İtici ve Çekici Güçler Yaklaşımı: 1966 yılında Everett Lee tarafından “A Theory of Migration” isimli çalışma ile formüle edilmiştir. İtici güçler ve çekici güçler yaklaşımı, kaynak bölgede iticiliğe ve göç edilecek alanlarda çekiciliğe neden olan faktörler üzerine kuruludur. Bu yaklaşım E. G. Ravenstein’in (1885, 1889) “Göç Kanunları” adlı çalışmasına dayanır. Göç kanunlarına göre bireyler ekonomik fırsatların az olduğu yerlerden, çok olduğu yerlere doğru göç ederler.

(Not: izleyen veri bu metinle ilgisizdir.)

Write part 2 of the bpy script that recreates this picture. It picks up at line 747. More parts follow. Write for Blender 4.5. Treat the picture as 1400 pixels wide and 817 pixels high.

Teoriye göre hem gidilmesi düşünülen hem de yaşanılan yerde, itici ve çekici faktörler bulunmaktadır. İtici ve çekici faktörler;
- Yaşanılan yer ile ilgili faktörler,
- Gidilmesi düşünülen yer ile ilgili faktörler,
- İş ile ilgili engeller,
- Bireysel faktörler.
Beşeri Sermaye Yatırımı Olarak Emek Göçü
Bireyler kendi faydalarını maksimize etmek isterler. Bu nedenle bir arama süreci içine girer ve kendilerine en yüksek faydayı sağlayacak bölgeleri seçerler. Rekabet halinde olan göç alıcısı ülkeler, bireyin karşılaştırma yaptığı ve seçim yapacağı göç tekelleri oluştururlar. Bu kapsamda; Bireysel Göç Kararı ve Ailenin Göç Kararı olmak üzere iki temel karar durumu söz konusudur. Her iki durumda da birey ya da aile katlandıkları maliyetler sonucu yaşamboyu gelirlerini ne düzeyde arttırıp net kazanç elde edecekleri konusu ile ilgilidirler. Emek Göçünün Belirleyicileri; yaş, medeni durum, aile büyüklüğü, eğitim ve uzaklık olarak sıralanabilir.